Laker Outlet Drill

This post was submitted by Coach Tom Kelsey.  Coach Kelsey has been a Head Coach at Belhaven University, Faulkner University, and Greater Atlanta Christian High School.  He has also been an assistant at LSU, Alabama, Murray State, and Lipscomb.  He played at Lipscomb under Coach Don Meyer.

Use this basketball drill to cover key areas for your team.

I like to use drills which combine areas of the game which will help us improve.

The Laker Outlet Drill works on blocking out, handling the basketball, getting open, feeding the post, hitting the open man, setting screens, on the ball defense, denying the pass and post defense.

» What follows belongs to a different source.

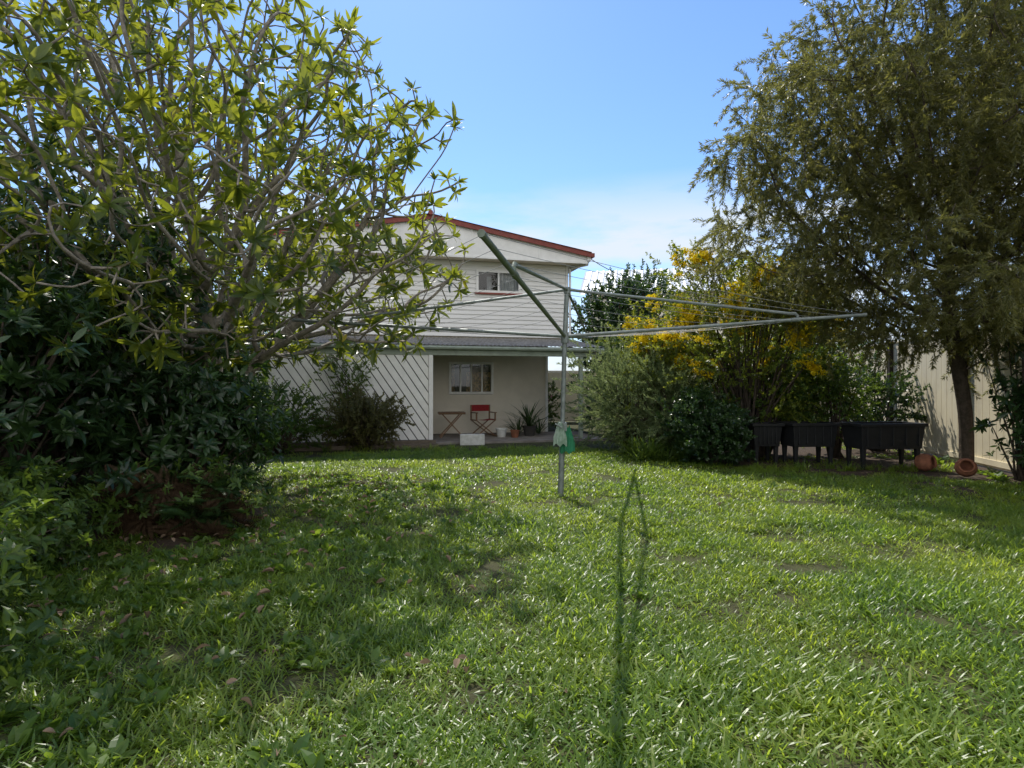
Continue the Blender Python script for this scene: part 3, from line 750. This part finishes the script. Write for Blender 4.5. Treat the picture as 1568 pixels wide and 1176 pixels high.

The important part of anything combination drill is not to lose focus on any area. Each technique is emphasized. As with any basketball drill you want to concentrate on the technique. Don’t do drill for the sake of doing the drill. Work on the small details.

Laker Outlet forces players to concentrate and each move is critical. I like this also because it makes players work in a confined area of the court. Do not allow lobs to be thrown. Make offense work to receive each pass. Players also have to be solid with the ball on each catch, utilizing pivots to create space.

To begin work with, no defense.

Coach or player can throw the ball off the backboard and players will work on the block out position and technique. Start with designated offense and defense. Later once they understand the drill, you can make it competitive and whoever gets the ball off the rebound is offense.

As with any drill, you must think of how to break down and what are the teaching points. Here is a how to break it down into teaching points.

Teach rebounders

  • Hands up
  • Make contact on the block out
  • Chin the ball
  • Make outlet pass to a teammate by throwing the ball away from the defense.

Once rebound is secured, the wing will v-cut to get open for the outlet pass. Working on technique of getting open: Quick v cut, pushing off outside foot, changing speed and direction.

  • Hands up to receive the pass
  • Secure the ball
  • Catch with back to sideline
  • Turn and face up the floor
  • Look for teammate and make strong, quick pass

Player on top will now work on getting open. Same techniques as before with the wing.

Once player receives the ball up top, wing must v-cut again to get open.

Wing now dribbles down to feed the post player.

  • Using pivot to create space
  • Low to the ground
  • Dribble with outside hand protecting the ball
  • Jump stop on the wing
  • Use pivot again to create space
  • Pass fake first before making the post feed (either fake high to make bounce pass or low to feed high)

Post player will work on technique of catching the ball.

  • Give hand target to passes
  • Come to meet the pass
  • Secure the ball and chin
  • Use one dribble move to get to the basket
  • Once defense is added have post player move away and then v cut back into the post area.

 

Add screening for another option. Guard up top looks for wing coming off the screen from the post player. Working on setting and using screens.

  • Wing must make v-cut and use the screen by coming off shoulder to shoulder with screener.
  • Hands up and target for passer
  • Screener must work on staying still on the screen
  • Once wing comes off screen, screener will look for the ball with hands up on the slip
  • Here you can work on different cuts off the screen, pop out, curl, flare, back pick.

Now add in the defense. Working on technique for denying passes, guarding the dribble and fronting the post.

 

Another option guard on top once receiving the ball dribbles away from where the pass came and looks to feed the post.

To make it competitive divide into teams and play to a predetermined score.

Guards are not allowed to make a move to get open until passer has the ball. The wing cannot move to receive outlet until teammate has the rebound.

Guard on top cannot make a move to get open until wing has the ball. The creates more emphasis on working to get open.